**Aim of the task**
Write out each record below exactly as it appears, with no pictures.

**** Entries ****

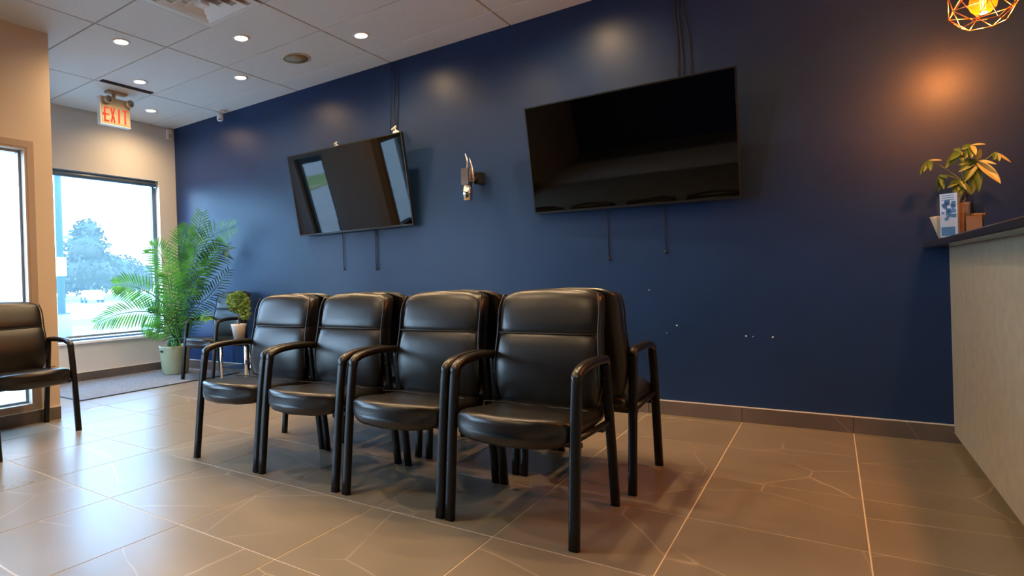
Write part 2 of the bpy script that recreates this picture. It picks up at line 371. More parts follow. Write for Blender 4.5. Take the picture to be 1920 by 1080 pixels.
MB().bbox((XL-.08, y0+.001, z0+.0005), (XL+.03, y1-.001, z0+.028), .006).build('window_sill', M['reveal'], w1)
rs = empty('roller_shade', (XL-.04, (y0+y1)/2, z1-.05)); tag(rs, 'sheer roller shade with dark tube hanging in the end window', 'shade')
MB().tube([(0, -.90, 0), (0, .88, 0)], .030, 16).build('tube', M['bluealu'], rs)
MB().box((-.002, -.88, -1.80), (0, .80, -.02)).build('shade_cloth', M['shade'], rs)
MB().box((-.009, -.88, -1.825), (.007, .80, -1.80)).build('bottom_bar', M['alu'], rs)
MB().box((-.038, .88, -.038), (.03, .892, .038)).build('bracket', M['alu'], rs)

# ---- window_2: tall narrow window in the left wall; window_3 behind the viewer's shoulder
def shop_window(name, y0, y1, z0, z1, label, mull=()):
    f = MB(); x0, x1 = XC-.12, XC-.06; w = .035
    f.box((x0, y0, z0), (x1, y1, z0+w)); f.box((x0, y0, z1-w), (x1, y1, z1)); f.box((x0, y0, z0+w), (x1, y0+w, z1-w)); f.box((x0, y1-w, z0+w), (x1, y1, z1-w))
    for m_ in mull: f.box((x0, m_-.02, z0+w), (x1, m_+.02, z1-w))
    o = struct(name, f, M['alu'], label)
    MB().box((XC-.093, y0+w, z0+w), (XC-.088, y1-w, z1-w)).build('pane', M['glass'], o)
    q = MB(); e = .05; a, b = XC-.06, XC+.010
    for (p, r, s_, t_) in ((y0, y1, z0, z0+.018), (y0, y1, z1-.018, z1), (y0, y0+.018, z0+.018, z1-.018), (y1-.018, y1, z0+.018, z1-.018)): q.box((a, p+.0003, s_), (b, r-.0003, t_))
    q.build('trim_lining', M['trimtan'], o)
    q = MB(); a, b = XC+.0005, XC+.012
    q.box((a, y0-e, z1), (b, y1+e, z1+e)); q.box((a, y0-e, z0-.03), (b, y1+e, z0)); q.box((a, y0-e, z0), (b, y0, z1)); q.box((a, y1, z0), (b, y1+e, z1))
    q.build('casing', M['trimtan'], o)
    return o
shop_window('window_2', 1.42, 2.0, .135, 2.12, 'tall narrow window at the far left behind the lone chair')
shop_window('window_3', -1.0, .6, .135, 2.12, 'shop window further along the tan wall, out of view', (-.2,))
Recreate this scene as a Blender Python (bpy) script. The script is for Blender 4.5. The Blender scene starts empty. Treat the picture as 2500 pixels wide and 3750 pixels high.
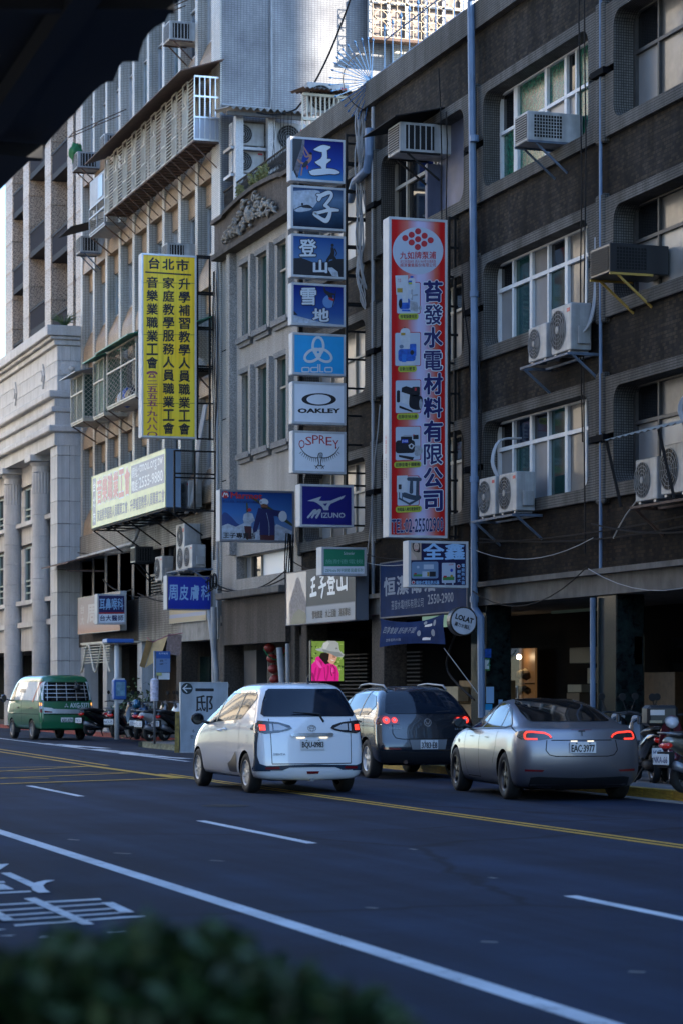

****

**Exercise answer**
Write part 2 of the bpy script that recreates this picture. It picks up at line 371. More parts follow. Write for Blender 4.5. Take the picture to be 1920 by 1080 pixels.
MB().bbox((XL-.08, y0+.001, z0+.0005), (XL+.03, y1-.001, z0+.028), .006).build('window_sill', M['reveal'], w1)
rs = empty('roller_shade', (XL-.04, (y0+y1)/2, z1-.05)); tag(rs, 'sheer roller shade with dark tube hanging in the end window', 'shade')
MB().tube([(0, -.90, 0), (0, .88, 0)], .030, 16).build('tube', M['bluealu'], rs)
MB().box((-.002, -.88, -1.80), (0, .80, -.02)).build('shade_cloth', M['shade'], rs)
MB().box((-.009, -.88, -1.825), (.007, .80, -1.80)).build('bottom_bar', M['alu'], rs)
MB().box((-.038, .88, -.038), (.03, .892, .038)).build('bracket', M['alu'], rs)

# ---- window_2: tall narrow window in the left wall; window_3 behind the viewer's shoulder
def shop_window(name, y0, y1, z0, z1, label, mull=()):
    f = MB(); x0, x1 = XC-.12, XC-.06; w = .035
    f.box((x0, y0, z0), (x1, y1, z0+w)); f.box((x0, y0, z1-w), (x1, y1, z1)); f.box((x0, y0, z0+w), (x1, y0+w, z1-w)); f.box((x0, y1-w, z0+w), (x1, y1, z1-w))
    for m_ in mull: f.box((x0, m_-.02, z0+w), (x1, m_+.02, z1-w))
    o = struct(name, f, M['alu'], label)
    MB().box((XC-.093, y0+w, z0+w), (XC-.088, y1-w, z1-w)).build('pane', M['glass'], o)
    q = MB(); e = .05; a, b = XC-.06, XC+.010
    for (p, r, s_, t_) in ((y0, y1, z0, z0+.018), (y0, y1, z1-.018, z1), (y0, y0+.018, z0+.018, z1-.018), (y1-.018, y1, z0+.018, z1-.018)): q.box((a, p+.0003, s_), (b, r-.0003, t_))
    q.build('trim_lining', M['trimtan'], o)
    q = MB(); a, b = XC+.0005, XC+.012
    q.box((a, y0-e, z1), (b, y1+e, z1+e)); q.box((a, y0-e, z0-.03), (b, y1+e, z0)); q.box((a, y0-e, z0), (b, y0, z1)); q.box((a, y1, z0), (b, y1+e, z1))
    q.build('casing', M['trimtan'], o)
    return o
shop_window('window_2', 1.42, 2.0, .135, 2.12, 'tall narrow window at the far left behind the lone chair')
shop_window('window_3', -1.0, .6, .135, 2.12, 'shop window further along the tan wall, out of view', (-.2,))
Recreate this scene as a Blender Python (bpy) script. The script is for Blender 4.5. The Blender scene starts empty. Treat the picture as 2500 pixels wide and 3750 pixels high.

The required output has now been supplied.